§ DO THIS:
Return only the lines from the top of the material through the line marked by "rng = np.random.default_rng(7)", unaltered.

------ ENTRIES ------

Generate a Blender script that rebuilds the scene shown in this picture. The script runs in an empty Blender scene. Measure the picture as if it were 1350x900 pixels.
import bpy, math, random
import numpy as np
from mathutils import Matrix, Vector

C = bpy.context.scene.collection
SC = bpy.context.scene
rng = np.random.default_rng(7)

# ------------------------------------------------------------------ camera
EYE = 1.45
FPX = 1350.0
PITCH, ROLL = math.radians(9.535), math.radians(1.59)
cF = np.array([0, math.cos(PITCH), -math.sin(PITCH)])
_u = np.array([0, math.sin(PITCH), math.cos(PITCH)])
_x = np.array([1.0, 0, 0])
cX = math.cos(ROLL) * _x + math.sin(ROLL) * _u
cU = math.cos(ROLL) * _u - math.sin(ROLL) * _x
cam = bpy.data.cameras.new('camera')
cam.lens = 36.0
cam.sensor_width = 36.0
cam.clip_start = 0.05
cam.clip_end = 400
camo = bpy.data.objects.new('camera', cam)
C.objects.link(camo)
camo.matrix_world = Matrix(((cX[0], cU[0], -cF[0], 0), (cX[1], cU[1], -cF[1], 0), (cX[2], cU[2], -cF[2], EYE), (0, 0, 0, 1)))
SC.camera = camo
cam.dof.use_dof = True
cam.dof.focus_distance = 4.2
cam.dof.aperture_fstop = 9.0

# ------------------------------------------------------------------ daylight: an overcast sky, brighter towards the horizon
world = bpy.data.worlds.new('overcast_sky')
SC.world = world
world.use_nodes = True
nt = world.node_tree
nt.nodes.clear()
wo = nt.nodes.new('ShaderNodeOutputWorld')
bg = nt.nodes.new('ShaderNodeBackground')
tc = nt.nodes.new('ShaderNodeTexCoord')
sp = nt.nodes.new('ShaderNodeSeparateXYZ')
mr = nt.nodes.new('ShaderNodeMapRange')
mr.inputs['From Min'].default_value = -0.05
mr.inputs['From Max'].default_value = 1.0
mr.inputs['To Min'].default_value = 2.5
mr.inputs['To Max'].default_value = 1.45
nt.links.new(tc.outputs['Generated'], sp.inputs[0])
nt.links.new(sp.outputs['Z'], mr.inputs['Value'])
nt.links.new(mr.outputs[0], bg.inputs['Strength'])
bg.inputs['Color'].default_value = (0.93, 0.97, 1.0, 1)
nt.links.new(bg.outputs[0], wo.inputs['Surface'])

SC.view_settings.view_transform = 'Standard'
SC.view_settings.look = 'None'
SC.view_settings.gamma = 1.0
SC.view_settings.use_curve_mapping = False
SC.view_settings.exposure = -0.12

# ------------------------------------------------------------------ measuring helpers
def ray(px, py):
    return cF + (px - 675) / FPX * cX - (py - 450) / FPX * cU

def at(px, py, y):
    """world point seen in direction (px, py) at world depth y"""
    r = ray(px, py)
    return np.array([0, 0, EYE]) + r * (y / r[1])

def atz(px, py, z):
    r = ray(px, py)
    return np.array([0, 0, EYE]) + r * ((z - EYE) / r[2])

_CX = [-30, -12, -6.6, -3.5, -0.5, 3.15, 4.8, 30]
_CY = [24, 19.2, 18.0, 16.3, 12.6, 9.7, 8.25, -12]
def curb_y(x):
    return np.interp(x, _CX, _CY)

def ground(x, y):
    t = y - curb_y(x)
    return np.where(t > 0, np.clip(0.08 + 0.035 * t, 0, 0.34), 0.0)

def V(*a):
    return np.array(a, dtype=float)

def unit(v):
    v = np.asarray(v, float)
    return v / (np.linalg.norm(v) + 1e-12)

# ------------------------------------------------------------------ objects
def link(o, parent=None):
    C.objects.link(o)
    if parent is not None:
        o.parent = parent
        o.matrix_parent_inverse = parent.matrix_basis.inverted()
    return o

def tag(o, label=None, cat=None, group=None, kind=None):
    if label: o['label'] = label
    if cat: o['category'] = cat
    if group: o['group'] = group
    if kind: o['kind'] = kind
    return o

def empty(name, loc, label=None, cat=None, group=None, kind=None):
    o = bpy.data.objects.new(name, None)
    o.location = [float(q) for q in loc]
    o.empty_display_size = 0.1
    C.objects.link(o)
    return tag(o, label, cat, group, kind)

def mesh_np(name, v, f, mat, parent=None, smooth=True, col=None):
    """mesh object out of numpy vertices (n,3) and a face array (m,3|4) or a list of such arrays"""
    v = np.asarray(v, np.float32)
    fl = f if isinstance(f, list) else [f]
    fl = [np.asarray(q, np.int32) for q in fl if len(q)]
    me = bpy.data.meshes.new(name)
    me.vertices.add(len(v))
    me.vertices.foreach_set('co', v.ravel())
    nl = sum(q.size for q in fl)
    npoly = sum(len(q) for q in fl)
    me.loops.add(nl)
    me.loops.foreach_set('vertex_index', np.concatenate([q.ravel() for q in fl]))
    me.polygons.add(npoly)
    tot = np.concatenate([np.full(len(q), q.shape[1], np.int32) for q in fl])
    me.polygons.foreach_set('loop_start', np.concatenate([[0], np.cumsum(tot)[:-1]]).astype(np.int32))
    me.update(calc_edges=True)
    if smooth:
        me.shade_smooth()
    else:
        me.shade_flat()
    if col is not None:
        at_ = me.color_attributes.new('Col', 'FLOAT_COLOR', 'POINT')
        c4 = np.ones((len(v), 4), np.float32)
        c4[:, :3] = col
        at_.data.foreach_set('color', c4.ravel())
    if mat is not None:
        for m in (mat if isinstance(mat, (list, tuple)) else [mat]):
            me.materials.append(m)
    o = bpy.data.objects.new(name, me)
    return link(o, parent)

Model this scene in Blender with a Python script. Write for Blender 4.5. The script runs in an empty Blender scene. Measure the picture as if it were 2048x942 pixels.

------

§ RESULT:
Generate a Blender script that rebuilds the scene shown in this picture. The script runs in an empty Blender scene. Measure the picture as if it were 1350x900 pixels.
import bpy, math, random
import numpy as np
from mathutils import Matrix, Vector

C = bpy.context.scene.collection
SC = bpy.context.scene
rng = np.random.default_rng(7)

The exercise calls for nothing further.